A Sonangol deveria investir no BPC, ao invés de capitalizar a Oi

30 Jul. 2021 César Silveira Opinião
Mário Mujetes

O sacrifício a que têm sido submetidos os clientes do BPC voltou a ser real nos últimos meses e, pelo que tudo indica, deverá manter-se por largo tempo, já que o problema de fundo não se resume nas questões técnicas que, volta e meia, o banco usa para justificar os embaraços. Aliás, estas questões técnicas podem pura e simplesmente ser também consequência da falta de liquidez que, esta sim, é a principal razão para todos os males que os clientes do maior banco público vão enfrentando. É, na verdade, uma consequência da recapitalização do banco por via de títulos públicos. Porque nem sempre a instituição consegue vender os ‘papéis’ à mesma velocidade que necessita do dinheiro para atender aos clientes e, inclusive, às necessidades operacionais.

A pressão é maior no final de cada mês em virtude da demanda dos clientes em busca dos ‘míseros’, mas importantíssimos e necessários salários, uma vez que não existirão muitos na condição de Pedro Lussaty que, segundo se relatou, ficou anos e anos sem usar o salário.

Perante a realidade ‘nua e crua’ do maior banco público, inspira questionar a real intenção das autoridades ao recapitalizar a instituição com papéis. Pode argumentar-se, por exemplo, que se tenha tratado da decisão acertada, tendo em conta os dinheiros públicos já gastos para a recapitalização da instituição e que resultaram em nada. Mas, na verdade, não serve de argumento porque, se a decisão foi no sentido de recapitalizar o banco, esta recapitalização deveria ser feita em moldes que permitissem um funcionamento perto do normal da instituição. O que não aconteceu, criando embaraços ao ponto de colocar a instituição entre as mais gozadas nas redes sociais.

Seja qual tenha sido a intenção e a razão da decisão de recapitalizar com papéis, os clientes são as maiores vítimas desta decisão. A situação que vivem mostra que não foram tidos nem achados no momento da discussão sobre o modelo de recapitalização. E, definitivamente, o escolhido não foi o mais acertado. 

E não se pode dizer que foi por falta de disponibilidade financeira. Ao longo dos últimos anos foram feitas despesas, cujos valores bem poderiam ser canalizados para a recapitalização da instituição. São exemplo disso os 1.000 milhões de dólares que a Sonangol investiu para adquirir 25% da Unitel que pertenciam à brasileira Oi quando, falando apenas em linguagem de negócio, não precisava de reforçar a sua posição na operadora móvel.

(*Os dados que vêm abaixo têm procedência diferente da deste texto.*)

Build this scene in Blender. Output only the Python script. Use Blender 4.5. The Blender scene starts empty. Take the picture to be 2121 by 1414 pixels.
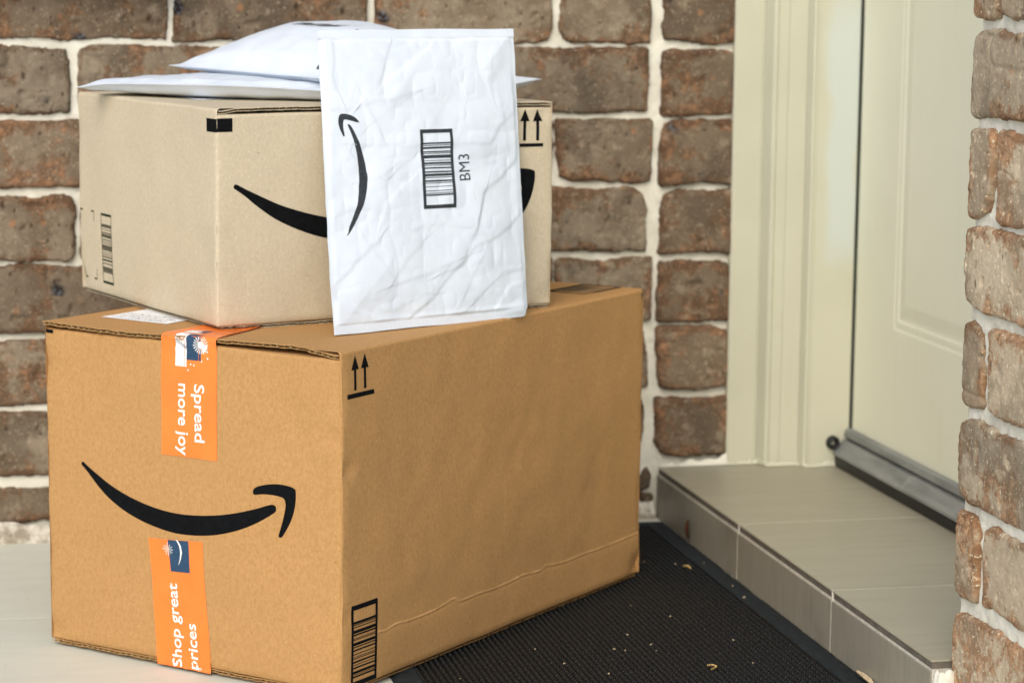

A operadora brasileira precisava mais dos 1.000 milhões para capitalizar-se do que a Sonangol dos 25% para reforçar a sua posição na Unitel até porque já tinha colocado os outros 25% que detém na operadora entre os activos a privatizar. Portanto, os 1.000 milhões usados para capitalizar a empresa brasileira dariam um jeitão ao nosso BPC que, assim, provavelmente teria menos problemas técnicos a coincidirem com os pagamentos dos salários da função pública.